December 2, 2015, 6:36 PM UTC
Mayor Rahn Emanuel And Chicago Police Superintendent McCarthy To Release Police Shooting Video
CHICAGO, IL - NOVEMBER 24: Mayor Rahm Emanuel (L) and Chicago Police Superintendent Garry McCarthy hold a press conference to address the arrest of Chicago Police officer Jason Van Dyke on November 24, 2015 in Chicago, Illinois. Van Dyke has been charged with first degree murder for shooting 17-year-old Laquan McDonald 16 times on October 20, 2014 after responding to a call of a knife wielding man who had threatened the complainant and was attempting to break into vehicles in a trucking yard. Emanuel and McCarthy announced they were releasing police video of the shooting during the press conference. (Photo by Scott Olson/Getty Images)
Photograph by Scott Olson—Getty Images

Chicago Mayor Rahm Emanuel said Wednesday that he would not resign following criticism of how his administration has handled the shooting death of a black teenager last year by a white officer.

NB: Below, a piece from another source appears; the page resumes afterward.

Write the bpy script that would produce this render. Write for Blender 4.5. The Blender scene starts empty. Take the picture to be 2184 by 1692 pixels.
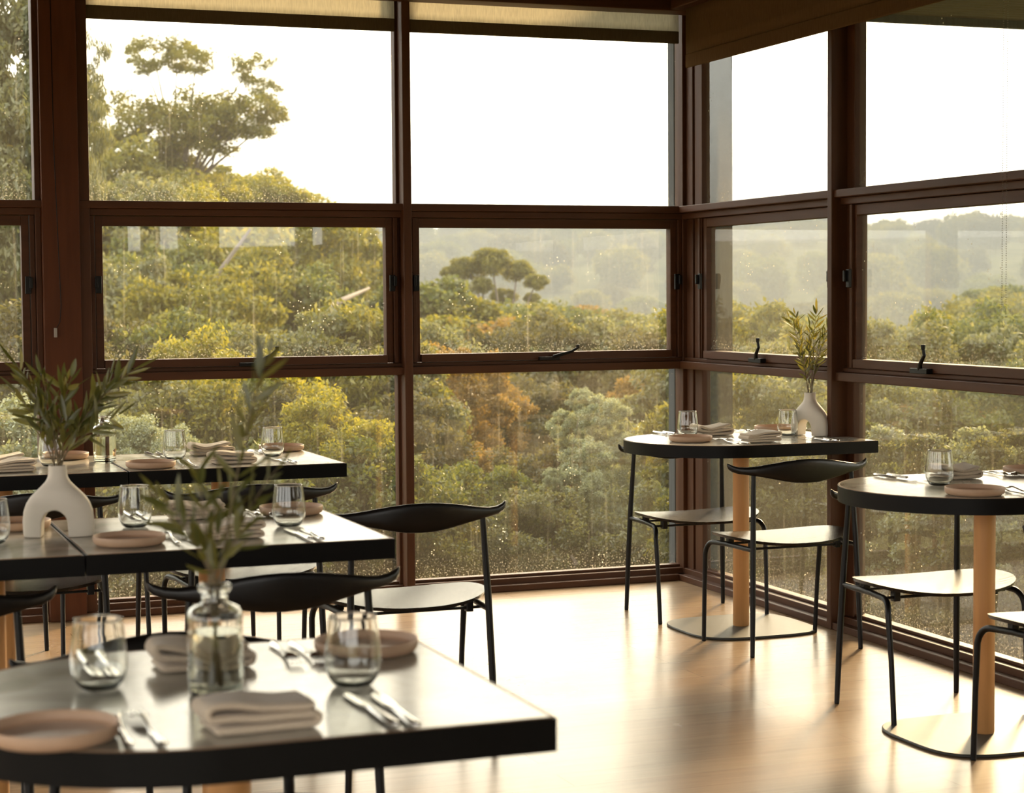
import bpy, bmesh, math, random
import numpy as np
from mathutils import Vector, Matrix, Euler, noise

SC = bpy.context.scene
COL = SC.collection
PI = math.pi

# ------------------------------------------------------------------ camera, world, sun, exposure
CAM = Vector((-3.7862, -7.8677, 1.31))
CR = Vector((0.9371, -0.3489, -0.0075)).normalized()
CF = Vector((0.3485, 0.9358, -0.0540)).normalized()
CU = CR.cross(CF).normalized()
CF = CU.cross(CR).normalized()
camd = bpy.data.cameras.new('camera')
camd.lens = 66.66
camd.sensor_width = 36.0
camd.clip_end = 2000
camd.clip_start = 0.05
camd.dof.use_dof = True
camd.dof.focus_distance = 7.0
camd.dof.aperture_fstop = 6.0
cam = bpy.data.objects.new('camera', camd)
COL.objects.link(cam)
cam.matrix_world = Matrix(((CR.x, CU.x, -CF.x, CAM.x), (CR.y, CU.y, -CF.y, CAM.y), (CR.z, CU.z, -CF.z, CAM.z), (0, 0, 0, 1)))
SC.camera = cam

SUN_AZ, SUN_EL = math.radians(43), math.radians(19)
SUND = Vector((math.sin(SUN_AZ) * math.cos(SUN_EL), math.cos(SUN_AZ) * math.cos(SUN_EL), math.sin(SUN_EL)))
world = bpy.data.worlds.new('hazy_sky')
SC.world = world
world.use_nodes = True
wt = world.node_tree
wt.nodes.clear()
wo = wt.nodes.new('ShaderNodeOutputWorld')
wb = wt.nodes.new('ShaderNodeBackground')
wc = wt.nodes.new('ShaderNodeTexCoord')
wd = wt.nodes.new('ShaderNodeVectorMath'); wd.operation = 'DOT_PRODUCT'
wd.inputs[1].default_value = SUND
wt.links.new(wc.outputs['Generated'], wd.inputs[0])
wm = wt.nodes.new('ShaderNodeMapRange'); wm.inputs[1].default_value = 0.2; wm.inputs[2].default_value = 1.0
wt.links.new(wd.outputs['Value'], wm.inputs[0])
wp = wt.nodes.new('ShaderNodeMath'); wp.operation = 'POWER'; wp.inputs[1].default_value = 3.0
wt.links.new(wm.outputs[0], wp.inputs[0])
wx = wt.nodes.new('ShaderNodeMixRGB')
wx.inputs[1].default_value = (1.0, 0.97, 0.91, 1)
wx.inputs[2].default_value = (1.0, 0.84, 0.60, 1)
wt.links.new(wp.outputs[0], wx.inputs[0])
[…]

In his first remarks since announcing Tuesday that he had fired Chicago Police Superintendent Garry McCarthy’s, Emanuel said he would not yield to demands from protesters calling for him to step down. “We have a process called the election,” Emanuel said during a Politico event in Illinois. “The voters spoke. I’ll be held accountable for the decisions and actions that I make.”

McCarthy was fired after the release of a police dash cam video showing Officer Jason Van Dyke shooting 17-year-old Laquan McDonald 16 times, including multiple shots while McDonald was lying in the street. Van Dyke has been charged with first-degree murder and is currently free on bail. The city initially fought the release of the video until a judge ordered it to be made publicly available.

Over the last week, Emanuel has been under pressure to quell protesters’ calls for police reforms and accountability. In the last few days he has announced a task force to look into excessive force incidents by Chicago police and called for more body cams for officers.

The mayor gave a bit more detail on conversations he had with McCarthy concerning how the city could move forward following the release of the McDonald video, saying he met with the former superintendent multiple times beginning on Sunday. Emanuel said he ultimately realized that McCarthy was becoming a liability and had to go.

Hours after McCarthy was fired Tuesday, Illinois Attorney General Lisa Madigan asked the U.S. Justice Department to conduct a civil rights investigation into the police department’s use of force.

Emanuel also said he had canceled a trip to Paris to join global climate change talks, saying he needed to “stay in Chicago to work.”